Chapel Hill is getting paved over, and the Complete Communities plan pushed by our local government is accelerating this. Drive down 15-501 by Trader Joe’s and see the many ugly, concrete luxury high-rise apartments, multi-story parking garages, and traffic. Growth doesn’t have to look like this.

We can grow as a charming, modern town that meets the needs of our people. We can listen to ordinary people instead of out-of-state developers and consultants with profits to make and ideologies to push. We can build the right kind of housing, affordable housing, designed for families and students. We can work with UNC and the UNC Health system to help accommodate growing staff, student and faculty needs.

Our town budget is in bad shape. When we can’t fix our roads, need to lease instead of build a police station, can’t buy the police cars we need, and we have to worry about the state of the town budget. What is the first step in fixing it? Eliminate the millions spent on fancy consultants who deliver expensive, jargon-filled plans.

Parks, recreation, and greenspace have been “underfunded” for over a decade. We have seen massive growth in apartments and housing but have not built a single park in 15 years. We can’t maintain our existing facilities – tennis courts are in disrepair, park benches are rusting out, our Cedar Falls bathroom facilities are precariously still on septic, and we certainly don’t have enough fields or pickleball courts.

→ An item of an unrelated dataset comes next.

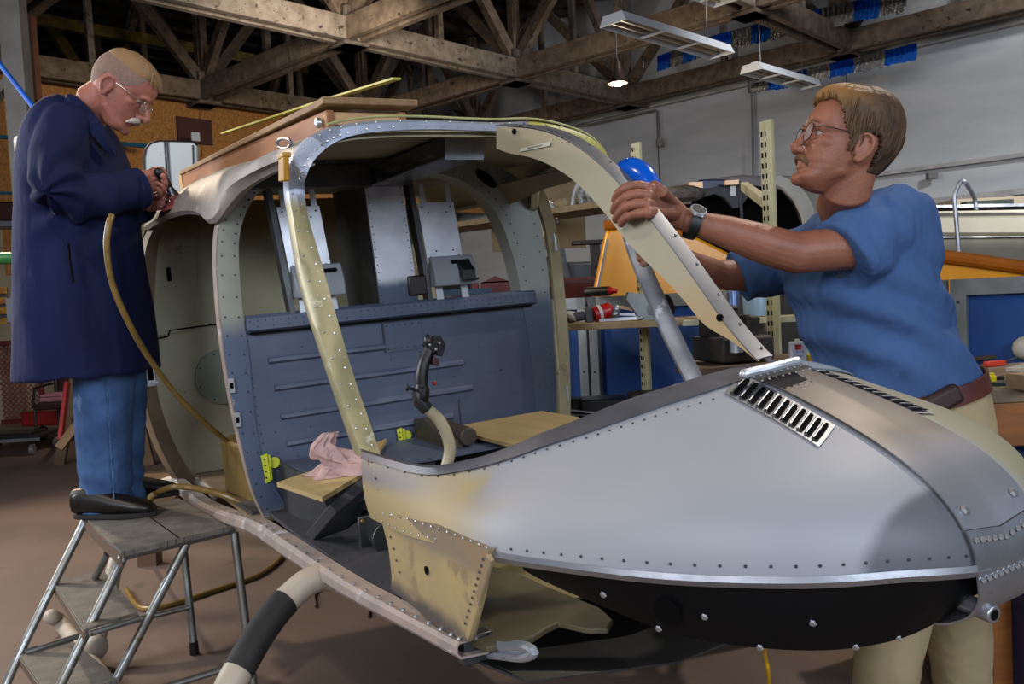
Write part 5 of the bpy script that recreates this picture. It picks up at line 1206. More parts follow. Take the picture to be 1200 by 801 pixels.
b.lathe([(0,0),(.025,0),(.025,.004),(0,.004)],(c.x-.03,c.y-.06,zt+.09),(0,-1,0),16,1); b.box((c.x+.03,c.y-.061,zt+.1),(.02,.004,.01),mi=2); single('battery_charger',b,[mBlack,mWhitePl,mk('carton_blue',0)],'black charger box with a white dial on the stand','charger',bevel=.006)
b=M(); c=wd(590,350,6.3); 
for dx,w_ in((-.28,.2),(-.05,.22),(.14,.12)): b.box((c.x+dx,c.y,1.27+.06),(w_,.2,.20)); b.prism([V((c.x+dx-w_/2,c.y-.1,1.42)),V((c.x+dx,c.y-.1,1.47)),V((c.x+dx+w_/2,c.y-.1,1.42))],(0,.2,0))
b.box((c.x-.05,c.y+.05,.6),(.9,.4,1.15)); single('red_toolbox',b,[mk('dark_red_toolbox','#5a1512','#481010',rough=.5)],'dark red toolboxes seen low through the cabin back opening','toolbox')
b=M(); c=wd(745,336,0.1) if False else wd(636,330,6.9); b.box((c.x,c.y,1.35),(.28,.05,.3)); 
for k in range(4): b.cyl((c.x-.12+k*.08,c.y,1.3),(c.x-.12+k*.08,c.y,1.62),.012,6)
single('dark_chair_back',b,mBlack,'small dark slatted chair back above the red mesh crate','chair')
# step stool
r=thing('step_stool','three-step tubular steel step stool with worn chequered treads under the man in blue','step stool')
mTube=mk('worn_chrome_tube','#9da0a0','#7d7b72',scale=9,rough=.3,rough2=.5,metal=.85,spots=(12,.62,'#6e6a48'))
mTread=mk('rubber_tread','#45423d','#37342f',scale=20,rough=.75)
def tread_mat():
    if 'ribbed_tread' in MATS: return MATS['ribbed_tread']
    m_=mk('ribbed_tread','#6b665d','#57524a',scale=20,rough=.6,spots=(18,.6,'#6b665c')); nt=m_.node_tree; N=nt.nodes
    b_=N['Principled BSDF']; wv=N.new('ShaderNodeTexBrick'); tc=N.new('ShaderNodeTexCoord'); mp=N.new('ShaderNodeMapping'); mp.inputs['Rotation'].default_value=(0,0,.6); mp.inputs['Scale'].default_value=(9,9,9)
    nt.links.new(tc.outputs['Object'],mp.inputs[0]); nt.links.new(mp.outputs[0],wv.inputs[0]); bp=N.new('ShaderNodeBump'); bp.inputs['Strength'].default_value=1; bp.inputs['Distance'].default_value=.004; nt.links.new(wv.outputs['Fac'],bp.inputs['Height']); nt.links.new(bp.outputs[0],b_.inputs['Normal'])
    mx=N.new('ShaderNodeMix'); mx.data_type='RGBA'; mx.blend_type='MULTIPLY'; mx.inputs[0].default_value=1; src=b_.inputs['Base Color'].links[0].from_socket; nt.links.new(src,mx.inputs[6]); cr_=N.new('ShaderNodeMapRange'); nt.links.new(wv.outputs['Fac'],cr_.inputs[0]); cr_.inputs[3].default_value=1.25; cr_.inputs[4].default_value=.45; nt.links.new(cr_.outputs[0],mx.inputs[7]); nt.links.new(mx.outputs[2],b_.inputs['Base Color'])
    return m_
mT=tread_mat()
ZP=.57
PA,PB,PC=wz(99,611,ZP),wz(142,653,ZP),wz(268,623,ZP); PD=PA+(PC-PB)
b=M(); b.prism([PA,PB,PC,PD],(0,0,.018)); b.beam(PA.lerp(PB,.5)*0+PA+(PD-PA)*.52+V((0,0,.019)),PB+(PC-PB)*.52+V((0,0,.019)),.004,.002,mi=1); obj('platform',b,[mT,mHole],r,bevel=.003)
b=M(); b.beam(PA+V((0,0,-.01)),PB+V((0,0,-.01)),.006,.04); obj('platform_lip',b,mk('brown_metal_edge','#5e4c3c'),r)
foot=wz(17,912,0); bend=wz(150,650,ZP-.005); c_end=wz(274,620,ZP-.005)
b=M(); b.tube(smooth_path([foot,wz(75,801,.0) if False else foot.lerp(wz(139,664,ZP-.05),.5),wz(139,664,ZP-.05),wz(143,656,ZP-.015),bend,bend.lerp(c_end,.5),c_end],5),.0145,12); obj('front_rail',b,mTube,r)
J=wz(25,762,.19); lf=J+(J-PA)*.42; lf.z=0.005
b=M(); b.tube(smooth_path([lf,J,PA.lerp(J,.08),PA+V((0,0,-.01)),PA.lerp(PD,.2)+V((0,0,-.01)),PD+V((0,0,-.01))],5),.0145,12); obj('rear_rail',b,mTube,r)
C_f=wz(299,820,0.0)
b=M(); b.tube([c_end+V((0,0,-.01)),C_f],.0145,12); obj('leg',b,mTube,r)
b=M(); b.tube([c_end.lerp(bend,.47)+V((0,0,-.01)),wz(97,872,0)],.0145,12); obj('diagonal_leg',b,mTube,r)
rf=wz(228,766,.0); b=M(); b.tube([PD+V((0,0,-.02)),rf+V((0,0,.03))],.0145,12); o=obj('leg',b,mTube,r); b=M(); b.cyl(rf,rf+V((0,0,.05)),.018,12,r2=.016); obj('rubber_foot',b,mBlack,o)
def mid_tread(z,pts):
    Q=[wz(x,y,z) for x,y in pts]; b=M(); b.prism(Q,(0,0,.016)); b.beam(Q[0]+V((0,0,-.008)),Q[3]+V((0,0,-.008)),.006,.03,mi=1); return obj('tread',b,[mT,mk('brown_metal_edge',0)],r,bevel=.002)
mid_tread(.362,[(62,685),(122,673),(162,722),(99,743)])
mid_tread(.168,[(22,770),(82,752),(140,801),(60,824)])
b=M(); b.tube([wz(30,764,.19),wz(92,745,.19),wz(150,728,.19),wz(222,711,.19)],.011,10); obj('cross_brace',b,mTube,r)
b=M(); b.tube([wz(105,742,.37),wz(163,724,.37)],.010,10); obj('cross_brace',b,mTube,r)
b=M(); b.tube([wz(112,830,.12),wz(290,775,.12)],.011,10); obj('cross_brace',b,mTube,r)
b=M(); b.tube([wz(126,648,.5),wz(112,676,.385)],.0125,10); obj('tread_support',b,mTube,r)
# hoses and cord
mHose=mk('amber_hose','#7d6531','#6a5427',scale=20,rough=.35)
b=M(); hp=[wd(131,252,2.62),wd(127,265,2.60),wd(125,290,2.60),wd(131,330,2.62),wd(147,370,2.66),wd(170,412,2.75),wd(205,460,2.9),wd(240,495,3.0),wd(268,519,3.1),wd(290,545,3.2)]
b.tube(smooth_path(hp,6),.0095,12); single('air_hose',b,mHose,'amber air hose hanging from the coat into the rear cabin','hose')
b=M(); hp=[wd(290,592,2.95),wd(262,580,2.95),wd(230,572,2.98),wd(205,570,3.0),wd(185,577,3.1),wd(172,592,3.2),wz(165,640,.02)]
b.tube(smooth_path(hp,6),.011,10); single('air_hose',b,mHose,'amber and black hose lying over the sill behind the black shoes','hose')
b=M(); hp=[wz(148,690,.012),wz(165,712,.012),wz(200,708,.012),wz(250,692,.012),wz(300,675,.012),wz(325,658,.012),wz(333,648,.012),wz(350,640,.012)]
b.tube(smooth_path(hp,6),.012,8); single('air_hose',b,mHose,'amber hose snaking over the concrete floor behind the step stool','hose')
b=M(); hp=[wz(370,710,.008),wz(372,692,.008),wz(410,684,.008),wz(430,700,.008),wz(432,722,.008)]
b.tube(smooth_path(hp,6),.006,6); single('thin_cable',b,mk('brown_cable','#5a4638'),'thin brown cable curled on the floor beneath the cabin sill','cable')
b=M(); hp=[hw(1.72,-.12,.09),wd(896,765,1.75),wd(900,785,1.8),wd(899,815,1.9),wz(880,900,.01),wz(800,1000,.01)]
b.tube(smooth_path(hp,6),.0045,8); single('yellow_cable',b,mk('yellow_cord_jacket','#c79a12',rough=.4),'thin bright yellow cord dangling from under the nose','cable')
# ================================================================== PEOPLE
mSkinR=mk('tanned_skin','#8f5d48','#7a4b39',scale=14,rough=.5,spec=.4,bump=.12,bscale=160,contrast=.7,spots=(26,.66,'#8a4b38'))
mSkinL=mk('ruddy_skin','#a0695a','#8c5548',scale=14,rough=.5,spec=.4,bump=.12,bscale=160,contrast=.7,spots=(26,.66,'#7d463c'))
mHairR=mk('brown_streaked_hair','#2e2219','#5a432d',scale=60,rough=.6,spec=.3,zones=[([('Z',1.66,1.75),('X',.86,.76)],'#8a6538',.05)],stretch=(.25,1,.25),contrast=.7,bump=.5,bscale=120)
mHairL=mk('cropped_sandy_hair','#8a6538','#7d6a50',scale=70,rough=.7,contrast=.7,bump=.4,bscale=300,zones=[])
mStubble=mk('cropped_sandy_hair',0)
mLens=mk('spectacle_lens','#ffffff',rough=.05,alpha=.18,spec=.6)
mFrame=mk('dark_metal_frame','#3a332e',rough=.3,metal=.8)
mEyeW=mk('eye_white','#988a80',rough=.25); mIris=mk('eye_iris','#3a4650',rough=.2)
FF=[(-.125,.055),(-.118,.078),(-.105,.095),(-.095,.092),(-.085,.086),(-.078,.090),(-.070,.088),(-.063,.092),(-.052,.090),(-.040,.088),(-.02,.087),(-.005,.086),(.005,.091),(.016,.098),(.03,.098),(.045,.096),(.07,.086),(.09,.070),(.105,.045),(.115,.0)]
GG=[(-.125,.02),(-.1,-.01),(-.08,-.045),(-.06,-.068),(-.04,-.084),(-.01,-.099),(.02,-.105),(.05,-.102),(.08,-.086),(.1,-.06),(.115,-.02)]
WW=[(-.125,.02),(-.11,.036),(-.09,.050),(-.07,.059),(-.04,.067),(-.01,.073),(.02,.076),(.05,.075),(.08,.064),(.1,.046),(.115,.012)]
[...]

We have so many park repairs, upgrades, and other needs that it will take 25 years of the “Pennies for Parks” funding to address the current list. Pennies won’t cut it. We need to prioritize parks. The town’s Complete Communities framework does not have a plan for parks. It just loosely adopts the idea that, somehow, parks should exist. We can do better.

We need sincerity and transparency from our leaders. Our current town leadership eliminated single-family zoning through a “text amendment,” which means they didn’t have to inform the residents of the change (unlike a zoning change requiring notice.) Citizen petitions, like those signed by 1,000 residents to preserve Legion Park, are ignored. Boards and Commissions, like the Parks and Greenways Commission concerning the Greene Tract and Legion Park, are excluded from decision-making.

Look around you. Do you like the recent “progress” you see? If you like the vision of a green, modern college town better, help us enact it by voting for our team of candidates.

Many undecided voters turn to their friends for advice on which candidates to vote for. Emailing and talking to your friends about us and the election can help us tremendously.

Together with you, we can bring new leadership with a new vision to make Chapel Hill a modern college town where we can take pride.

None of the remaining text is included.